If we dated these guys, maybe we wouldn't be alone, cheated on, lied to, disrespected, and actually be happy.
But if we turn back time, we wouldn't have the children that we do have. They are the only blessings that come out of it. However, it is never to late to meet the geeks and dumbo-looking men.
Food for thought.

My Husband Will...

(MySpace Blog Aug 7, 2007)

*be my friend first then become my best friend
*support me in my dreams and passion
*be considerate and respectful to me and my needs
*know that the small things make me happy
*look at my children like they are their world too and not any different
*be a man that I can trust with my deepest thoughts and would never leave his lips
*be the love of my life and spirit
*think that I am perfect even with my King Kong feet.
*understand that I need to be with my girls and my space
*tell me how much he loves me through actions and words
*make me laugh and smile
*give me his shoulder when I do cry
*help me become a better person with his knowledge and experience
*make love to me like it is his first time
*treat me like I am the BOMB

On The Hunt or Not

(MySpace Blog 9/9/07)

Yesterday, I was talking to my married friends. My friend's brother-in-law drove up with a friend who apparently was trying to get my attention. Now, I felt uncomfortable because he was peacocking in front of my kids.

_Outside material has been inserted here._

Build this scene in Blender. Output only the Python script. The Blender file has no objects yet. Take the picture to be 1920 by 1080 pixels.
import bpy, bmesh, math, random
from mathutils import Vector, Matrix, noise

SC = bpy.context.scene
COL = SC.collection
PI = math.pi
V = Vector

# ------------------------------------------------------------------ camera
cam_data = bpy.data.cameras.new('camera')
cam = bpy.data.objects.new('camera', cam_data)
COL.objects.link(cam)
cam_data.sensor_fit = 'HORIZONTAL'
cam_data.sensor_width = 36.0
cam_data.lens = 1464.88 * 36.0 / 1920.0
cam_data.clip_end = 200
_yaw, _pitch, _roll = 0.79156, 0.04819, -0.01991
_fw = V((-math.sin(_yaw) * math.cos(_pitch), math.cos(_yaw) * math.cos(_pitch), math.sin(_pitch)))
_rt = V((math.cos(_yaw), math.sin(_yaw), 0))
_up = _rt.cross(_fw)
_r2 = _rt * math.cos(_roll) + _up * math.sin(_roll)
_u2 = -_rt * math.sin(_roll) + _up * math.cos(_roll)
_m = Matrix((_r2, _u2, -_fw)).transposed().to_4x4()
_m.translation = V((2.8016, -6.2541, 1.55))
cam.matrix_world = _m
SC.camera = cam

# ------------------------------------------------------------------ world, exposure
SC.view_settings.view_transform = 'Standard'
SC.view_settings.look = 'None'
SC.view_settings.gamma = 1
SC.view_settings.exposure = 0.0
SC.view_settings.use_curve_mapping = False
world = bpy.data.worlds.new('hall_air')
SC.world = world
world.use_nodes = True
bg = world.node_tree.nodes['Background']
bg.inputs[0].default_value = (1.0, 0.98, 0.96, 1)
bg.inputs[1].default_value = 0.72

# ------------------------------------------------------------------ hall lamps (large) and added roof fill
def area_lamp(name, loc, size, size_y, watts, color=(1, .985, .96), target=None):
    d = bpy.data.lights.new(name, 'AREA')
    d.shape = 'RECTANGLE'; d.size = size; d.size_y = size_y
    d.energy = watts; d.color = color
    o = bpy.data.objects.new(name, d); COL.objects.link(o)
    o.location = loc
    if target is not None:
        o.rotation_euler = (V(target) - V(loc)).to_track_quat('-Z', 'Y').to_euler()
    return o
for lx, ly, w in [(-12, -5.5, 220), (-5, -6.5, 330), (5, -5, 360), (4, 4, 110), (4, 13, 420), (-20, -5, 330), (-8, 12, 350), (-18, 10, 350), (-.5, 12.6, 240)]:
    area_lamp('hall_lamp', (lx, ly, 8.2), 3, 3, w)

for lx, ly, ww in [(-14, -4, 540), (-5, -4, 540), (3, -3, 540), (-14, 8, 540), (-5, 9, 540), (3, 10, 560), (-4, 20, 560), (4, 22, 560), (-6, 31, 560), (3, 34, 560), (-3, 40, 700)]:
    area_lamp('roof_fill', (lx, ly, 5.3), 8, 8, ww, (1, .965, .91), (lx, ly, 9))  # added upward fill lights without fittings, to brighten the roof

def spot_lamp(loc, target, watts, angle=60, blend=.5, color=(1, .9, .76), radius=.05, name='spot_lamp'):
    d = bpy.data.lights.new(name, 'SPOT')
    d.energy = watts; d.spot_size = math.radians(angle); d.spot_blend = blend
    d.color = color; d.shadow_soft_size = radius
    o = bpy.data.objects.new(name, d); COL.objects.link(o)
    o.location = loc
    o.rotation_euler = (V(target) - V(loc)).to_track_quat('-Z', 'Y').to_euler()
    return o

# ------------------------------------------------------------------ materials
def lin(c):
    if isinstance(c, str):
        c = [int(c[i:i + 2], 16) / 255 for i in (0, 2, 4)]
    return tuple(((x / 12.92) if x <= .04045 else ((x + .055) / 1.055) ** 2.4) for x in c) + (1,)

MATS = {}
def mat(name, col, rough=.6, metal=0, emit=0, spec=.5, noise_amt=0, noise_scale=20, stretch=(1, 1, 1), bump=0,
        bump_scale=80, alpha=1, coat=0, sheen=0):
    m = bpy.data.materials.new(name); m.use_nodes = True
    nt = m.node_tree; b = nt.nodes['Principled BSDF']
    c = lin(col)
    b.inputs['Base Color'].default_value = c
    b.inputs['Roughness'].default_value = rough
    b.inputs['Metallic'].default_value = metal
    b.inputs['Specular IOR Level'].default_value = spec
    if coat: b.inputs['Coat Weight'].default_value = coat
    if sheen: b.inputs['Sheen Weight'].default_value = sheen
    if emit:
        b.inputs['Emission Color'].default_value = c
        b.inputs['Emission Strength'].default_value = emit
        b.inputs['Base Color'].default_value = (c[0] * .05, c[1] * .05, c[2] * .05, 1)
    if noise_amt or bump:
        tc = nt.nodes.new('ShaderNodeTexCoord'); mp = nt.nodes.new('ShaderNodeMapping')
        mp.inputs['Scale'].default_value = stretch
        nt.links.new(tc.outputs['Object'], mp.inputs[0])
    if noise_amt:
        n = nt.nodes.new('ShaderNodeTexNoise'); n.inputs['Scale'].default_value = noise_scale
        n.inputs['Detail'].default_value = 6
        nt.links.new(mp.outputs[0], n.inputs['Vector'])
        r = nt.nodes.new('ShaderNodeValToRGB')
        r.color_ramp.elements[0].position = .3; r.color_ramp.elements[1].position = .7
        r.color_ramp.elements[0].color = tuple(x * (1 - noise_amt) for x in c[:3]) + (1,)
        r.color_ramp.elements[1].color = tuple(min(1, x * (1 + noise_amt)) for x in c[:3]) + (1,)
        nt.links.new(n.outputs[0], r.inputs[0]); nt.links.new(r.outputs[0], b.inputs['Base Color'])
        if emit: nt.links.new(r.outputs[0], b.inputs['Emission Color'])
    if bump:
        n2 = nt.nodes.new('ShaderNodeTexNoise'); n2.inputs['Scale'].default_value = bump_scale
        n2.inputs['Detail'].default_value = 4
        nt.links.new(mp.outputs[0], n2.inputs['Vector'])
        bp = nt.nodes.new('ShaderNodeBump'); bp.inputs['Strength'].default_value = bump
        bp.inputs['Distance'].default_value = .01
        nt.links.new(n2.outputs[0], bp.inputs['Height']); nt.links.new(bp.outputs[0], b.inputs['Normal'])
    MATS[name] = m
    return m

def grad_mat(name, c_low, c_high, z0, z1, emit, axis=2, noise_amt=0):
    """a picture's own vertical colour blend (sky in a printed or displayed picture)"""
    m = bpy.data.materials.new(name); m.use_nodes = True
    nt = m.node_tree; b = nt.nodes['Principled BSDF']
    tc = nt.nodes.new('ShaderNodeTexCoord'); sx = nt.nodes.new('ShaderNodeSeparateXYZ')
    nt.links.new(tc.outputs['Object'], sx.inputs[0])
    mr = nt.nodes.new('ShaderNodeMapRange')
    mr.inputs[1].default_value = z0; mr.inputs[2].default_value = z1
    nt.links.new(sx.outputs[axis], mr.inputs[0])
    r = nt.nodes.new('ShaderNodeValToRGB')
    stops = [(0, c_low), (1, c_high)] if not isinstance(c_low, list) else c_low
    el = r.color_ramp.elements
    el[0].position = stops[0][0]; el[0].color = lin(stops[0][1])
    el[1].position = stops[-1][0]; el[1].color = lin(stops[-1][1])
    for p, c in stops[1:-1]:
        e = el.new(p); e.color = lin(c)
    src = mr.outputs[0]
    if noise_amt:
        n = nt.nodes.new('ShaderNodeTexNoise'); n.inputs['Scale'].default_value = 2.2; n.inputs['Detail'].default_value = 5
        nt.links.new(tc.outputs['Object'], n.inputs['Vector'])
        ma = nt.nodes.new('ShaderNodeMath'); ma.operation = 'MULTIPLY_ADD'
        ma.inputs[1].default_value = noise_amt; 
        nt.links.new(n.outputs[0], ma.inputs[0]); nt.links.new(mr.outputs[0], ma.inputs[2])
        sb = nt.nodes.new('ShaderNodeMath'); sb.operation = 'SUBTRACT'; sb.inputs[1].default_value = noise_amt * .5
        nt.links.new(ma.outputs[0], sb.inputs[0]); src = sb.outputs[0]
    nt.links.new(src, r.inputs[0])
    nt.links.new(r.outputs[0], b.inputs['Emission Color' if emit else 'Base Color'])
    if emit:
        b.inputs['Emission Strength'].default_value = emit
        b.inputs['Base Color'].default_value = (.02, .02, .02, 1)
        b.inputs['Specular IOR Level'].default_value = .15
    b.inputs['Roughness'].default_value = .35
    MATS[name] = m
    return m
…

And my friends were like "enjoy being single" because their men are getting on their nerves so badly that it is exhausting them. Now they will not leave their men but they talk like if they have divorced they will date a man nothing like them.

It is ashamed that being single is being more desirable and relationships are being discouraged by my friends.

Now my friends with men, they are actually good women. They are not some tramps or cheat on their husband or boyfriends. They are "good" girls. They are not unreasonable in their demands like spend more time with the kids, do more family activities, have couple's time, and be more understanding to their needs to have a break. These women are tired of feeling like single mothers in a marriage (or live-in relationship).

I am going through the same struggles as them. The difference is, I don't have a man nagging in my ear or telling me where to go or not to go. I do not miss those days.

I am free to be with anyone I please and come into my life without guilt.

Nobody wants to be alone, but I will be alone if it means the relationship is exhausting me. If I have to spend my time occupied thinking of what "he" is doing. Or, why he hasn't called yet? Read the article before.

When I start a book, I read it until I finish. I won't start reading another one. I thought I had found a great book, but it became a short story. Then, I read the cover of another book, it end up becoming a flyer.

Regardless, which book I am reading, I always hoped at happily ever after regardless if it is a short story or a novel, but it just seems mine have not.

So I will still look at the cover, but I am going to shop around and not read it from front to back before I pick up another.